Şavşat ve Kültür-Sanat Anılar

Kadı

Orkun Büyük

İnsanoğlu hep ‘Nerde o eski bayramlar, nerde o eski yılbaşı geceleri’ diye yakınıp durur ya ben de şimdi yılbaşı gelince biraz eski yılbaşı günlerini anayım dedim. Köylerde televizyon denen o sohbet düşmanının henüz olmadığı yıllarda insanlar uzun kış gecelerini güzel anılarla, eğlencelerle süslerlerdi. İşte o eğlencelerden unutulmaz olanlarından biri de yılbaşı gecesi oynanan KADI oyunudur. Kadı oyunu için yılbaşı yaklaştı mı hummalı çalışmalar da başlardı. Oyuna katılacak olanlar günler öncesinden koyun postlarını, davar zillerini temin ederlerdi. Bir de köyde davul zurnacı da varsa bu oyun daha eğlenceli olurdu. Kadı oyununda bir kadı, bir yazıcı, un ve yağ toplayıcıları, gelin güvey, sağduci, yenge ve diğer kişiler olurdu.
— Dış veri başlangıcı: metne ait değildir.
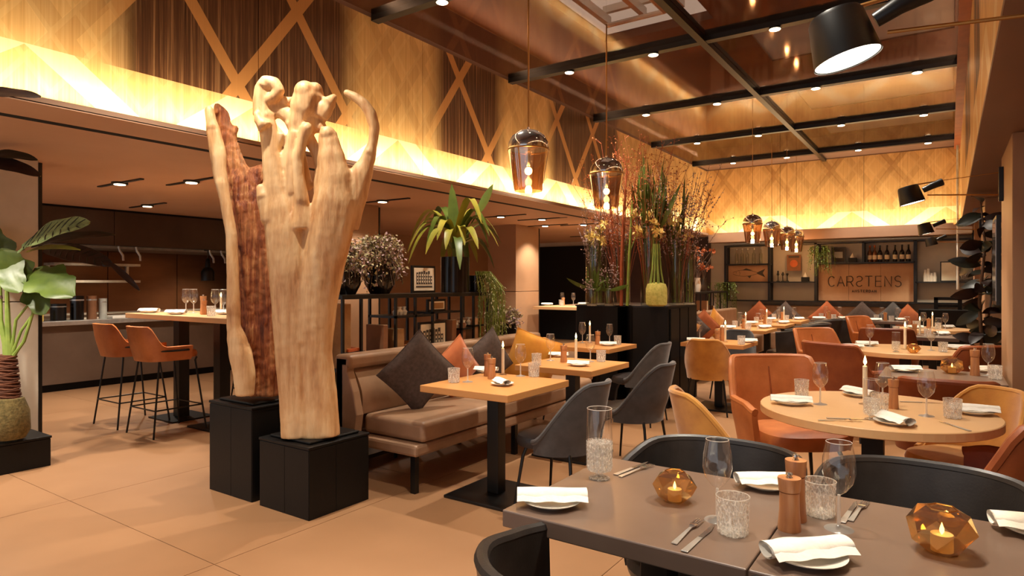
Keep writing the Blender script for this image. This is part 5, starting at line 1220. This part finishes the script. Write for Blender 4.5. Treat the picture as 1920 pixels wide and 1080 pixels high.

Oyuna katılanların başlarında koyun postu sarılı vaziyette, bellerinde de davar zilleri asılı vaziyette olurdu. Tabi gelinin başında koyun postu olmazdı. Gelinin yüzünü de bir yazmayla kapatırlardı. Bir nevi düğün alayı gibi bir ekipti Kadı oyununa katılanlar. Gece olur olmaz başlarlardı köydeki her evin kapısını çalmaya. Evin kapısına geldiklerinde ‘Konak sahibi konak sahibi, çık dışarı ‘ diye bağırırdı oyun başı olan kadı. Evin en büyüğü kapıya çıkardı ve kadının isteklerini karşılardı. Kadı bir tas un, bir kaşık yağ diye bağırınca yazıcı da yazdım kadı efendi diye karşılık verirdi. Neyse un ve yağ oyun gereği biraz münakaşa edildikten sonra verilirdi. Un yağ verildikten sonra gelin kapı önünde bayılır yere yatardı. Gelinin kalkması için ağzına para koyulurdu. Yoksa gelin kalkmazdı. Bunların hepsi tamamlanınca oyuna katılanlar kapı önünde oyun oynarlardı. Davul zurna da varsa daha keyifli olurdu. Ama bellerdeki davar zillerinin sesi de köyü inletirdi. Oyun oynandıktan sonra bir başka kapıya doğru yol alınırdı. Bu şekilde sabaha kadar tüm köy gezilirdi. Çocukluğumuzun en güzel eğlencelerinden biriydi Kadı oyunu. Bir de o başlarına huni biçiminde sardıkları koyun postundan korkmasaydık daha eğlenceli olurdu sanırım.Biz çocuklar korkudan kapıya çıkamazdık pencerelere yapışırdık adeta. kapıdan uzaklaştıklarında dışarı çıkardık ve geceyi yaran o zil seslerini , sesler kesilinceye kadar , dinlerdik.